Ruination review, Royal Opera House: Medea gets a brilliant update through dance

‘Ruination’ offers the underbelly of main stage happy endings  (Camilla Greenwell)
‘Ruination’ offers the underbelly of main stage happy endings (Camilla Greenwell)

Of all the subjects for a Christmas show, choreographer Ben Duke must have picked the most unlikely. Ruination is his retelling of Medea: not just Greek tragedy, but a story where a mother kills her children. Commissioned by the Royal Opera House, it offers the underbelly of main stage happy endings. “They’re dancing The Nutcracker upstairs, and you’ve chosen to come to this,” coos Hades, god of the Underworld, played by Jean-Daniel Broussé. “What does that say about you?”

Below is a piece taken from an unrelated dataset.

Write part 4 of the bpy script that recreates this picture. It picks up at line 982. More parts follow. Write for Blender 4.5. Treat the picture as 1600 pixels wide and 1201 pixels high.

With his company Lost Dog, Duke has a gift for the flipside of stories. As in his award-winning, one-man Paradise Lost, he looks for the cracks in a narrative, levering them open to find comedy and desperate loss. His brilliant Medea tips Greek gods and heroes into everyday messiness, then wonders, how could she? Did she? How could this happen?

Soutra Gilmour designs the Underworld as a bare backstage space; the river of forgetfulness is a water-cooler. Anna-Kay Gayle’s commanding Persephone brings a pink tutu from the world above. Already bewildered by their own deaths, the human characters are confronted by forms and automated phone systems. Jason and Medea both demand afterlife custody of their murdered children, retelling the story in a vivid mix of speech, song and movement.

Duke prods hard at embarrassment, finding the feelings underneath. Liam Francis’s Jason has dreadful chat-up lines for Medea, followed by a goofily awful dance. He scrunches and wriggles, and it becomes charming and even sexy – because it’s funny, honest. Then Medea, and the audience, watch him trot out all the same moves for his second wife.

Hannah Shepherd’s Medea sees herself pushed out of Jason’s heroic story, then out of his life, her voice turning sour with resentment. Then we hear her trying to calm the children, a frazzled parent urging them to hide, pretending that this is just a game. Is she trying to protect them from a mob, or to conceal her own cruelty?

As the characters dip in and out of movement, Duke slides from comedy to vulnerability, dancers reaching out and wrapping around each other. Music director Yshani Perinpanayagam leads the fine onstage singers from Purcell to George Harrison, an eclectic mix that underlines Ruination’s sharp switches of tone.

Duke isn’t interested in easy answers. Even when the underworld jury comes to a decision, it isn’t a conclusion; how could it be? From funny to desolate, Ruination sits with the depth and the mess of love.